El desenlace de las pasadas elecciones ha sido punto menos que asombroso. Uno hubiera pensado que muchos mexicanos, descontentos con el actual estado de cosas, expresarían esa inconformidad en las urnas: después de todo, un millón de compatriotas han muerto desde que se instauró el régimen de la 4T, un tercio del territorio nacional está en manos de las organizaciones criminales, el sistema de salud ha dejado de atender a los sectores más desfavorecidos de la población, el crecimiento económico es el más bajo de los últimos sexenios, en fin, es un hecho incontestable que los resultados del actual Gobierno son muy malos.
Pues no, miren ustedes, la gente, por el contrario, apoya a los gestores de tan negativa situación.
Aconteció una descarada y flagrante elección de Estado, hay que decirlo. Pero no podemos hablar, según parece, de que se haya perpetrado un gigantesco fraude electoral, por más que sepamos de irregularidades y algunas trampas. El hecho incontestable es que el actual régimen obtuvo una colosal mayoría de votos y, en espera de que conozcamos las cifras finales, parece ser que cuenta inclusive con la mayoría legislativa necesaria para cambiar a su aire la Constitución.
Así de dividida y confrontada como se encuentra nuestra sociedad, el triunfalismo de los ganadores se reviste en muchos casos de desprecios y arrogancias. Más allá del propósito de humillar al adversario, lo que debiera quedar establecido es que las críticas y cuestionamientos de quienes se oponen a Morena y sus asociados, así como el consecuente apoyo a Xóchitl Gálvez, no resultan de querer perpetuar un injusto modelo de expoliación ni de pretender recobrar privilegios para una antigua clase dominante sino de una auténtica preocupación por las circunstancias que se están viviendo en nuestro país.
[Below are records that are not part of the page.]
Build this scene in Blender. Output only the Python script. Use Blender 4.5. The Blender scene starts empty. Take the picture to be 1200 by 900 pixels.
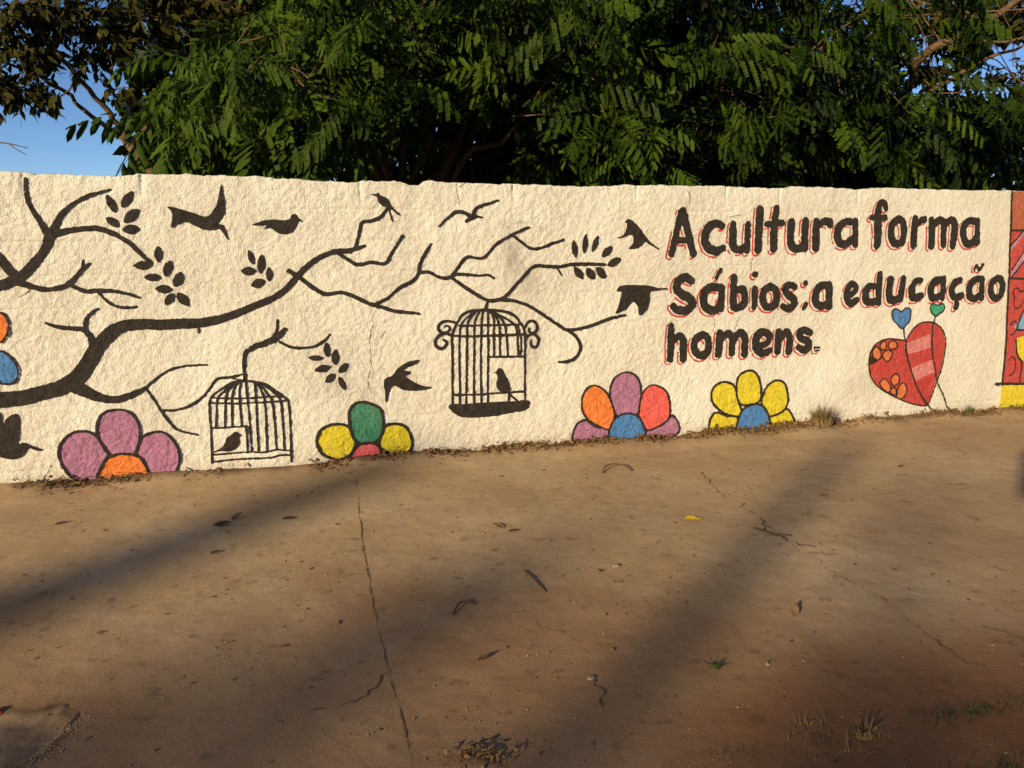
import bpy, math, random, bisect
import numpy as np
from mathutils import Vector, Matrix

# ------------------------------------------------------------------ camera, sky, sun, exposure
scene = bpy.context.scene
C = scene.collection
cam_data = bpy.data.cameras.new('camera'); cam = bpy.data.objects.new('camera', cam_data); C.objects.link(cam)
cam.location = (0, 0, 1.6); cam.rotation_euler = (math.radians(90 - 11.2), 0, 0)
cam_data.sensor_width = 36; cam_data.lens = 28.2; cam_data.clip_end = 2000; cam_data.clip_start = .05
scene.camera = cam
SUN_AZ, SUN_EL = math.radians(33), math.radians(17)      # the light travels this way, seen from above, from +Y towards +X
world = bpy.data.worlds.new('World'); scene.world = world; world.use_nodes = True
wn = world.node_tree.nodes; bg = wn['Background']
sky = wn.new('ShaderNodeTexSky'); sky.sky_type = 'NISHITA'; sky.sun_disc = False
sky.sun_elevation = SUN_EL; sky.sun_rotation = SUN_AZ + math.pi
sky.air_density = .58; sky.dust_density = 0; sky.ozone_density = 4
world.node_tree.links.new(sky.outputs[0], bg.inputs[0]); bg.inputs[1].default_value = .088
sun_data = bpy.data.lights.new('sun', 'SUN'); sun = bpy.data.objects.new('sun', sun_data); C.objects.link(sun)
sun_data.energy = 4.8; sun_data.angle = math.radians(.65); sun_data.color = (1, .805, .49)
LDIR = Vector((math.sin(SUN_AZ) * math.cos(SUN_EL), math.cos(SUN_AZ) * math.cos(SUN_EL), -math.sin(SUN_EL)))
sun.rotation_euler = LDIR.to_track_quat('-Z', 'Y').to_euler(); sun.location = (-8, -12, 9)
scene.view_settings.view_transform = 'Standard'; scene.view_settings.look = 'None'
scene.view_settings.exposure = 0.42; scene.view_settings.gamma = 1
scene.cycles.max_bounces = 6; scene.cycles.diffuse_bounces = 3; scene.cycles.transmission_bounces = 3
rng = np.random.default_rng(7); random.seed(7)

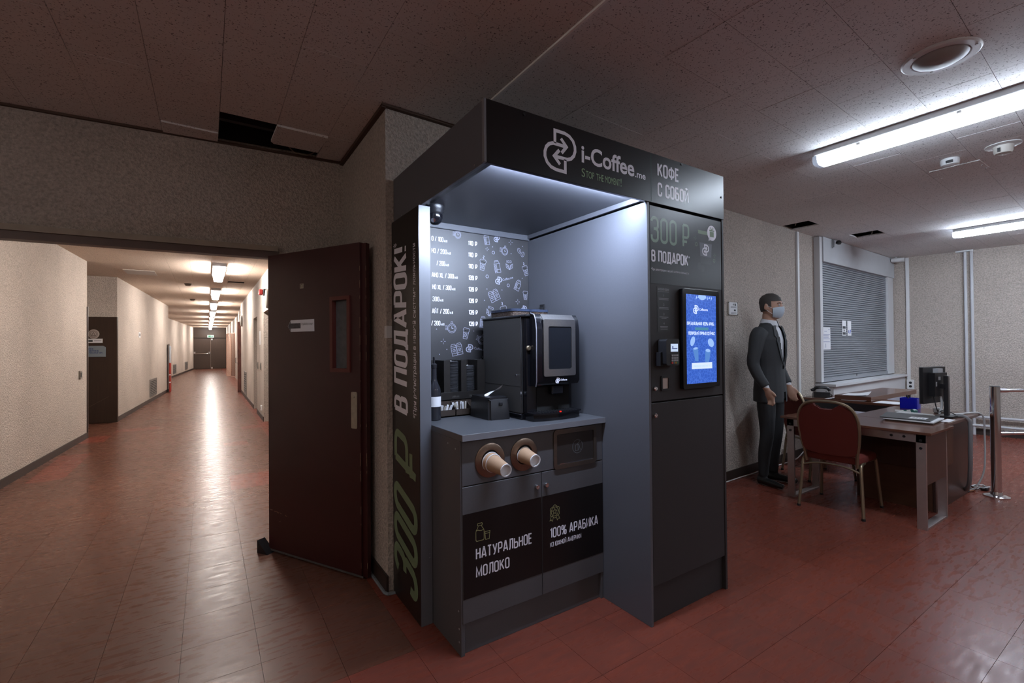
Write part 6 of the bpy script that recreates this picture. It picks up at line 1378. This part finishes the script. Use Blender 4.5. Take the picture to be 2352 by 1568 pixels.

Cualquier mexicano puede constatar la realidad de la injusticia social y la pobreza que sobrellevan sus compatriotas. El gran tema, sin embargo, es la respuesta, en términos de políticas públicas, que se implemente para resolver tan agobiante problema. Y, justamente, la solución no pasa por dinamitar los organismos autónomos del Estado, por arremeter contra el Poder Judicial ni mucho menos por concentrar todas las potestades gubernamentales en una sola persona. Eso es lo que nos inquieta y de ahí nuestro desconsuelo.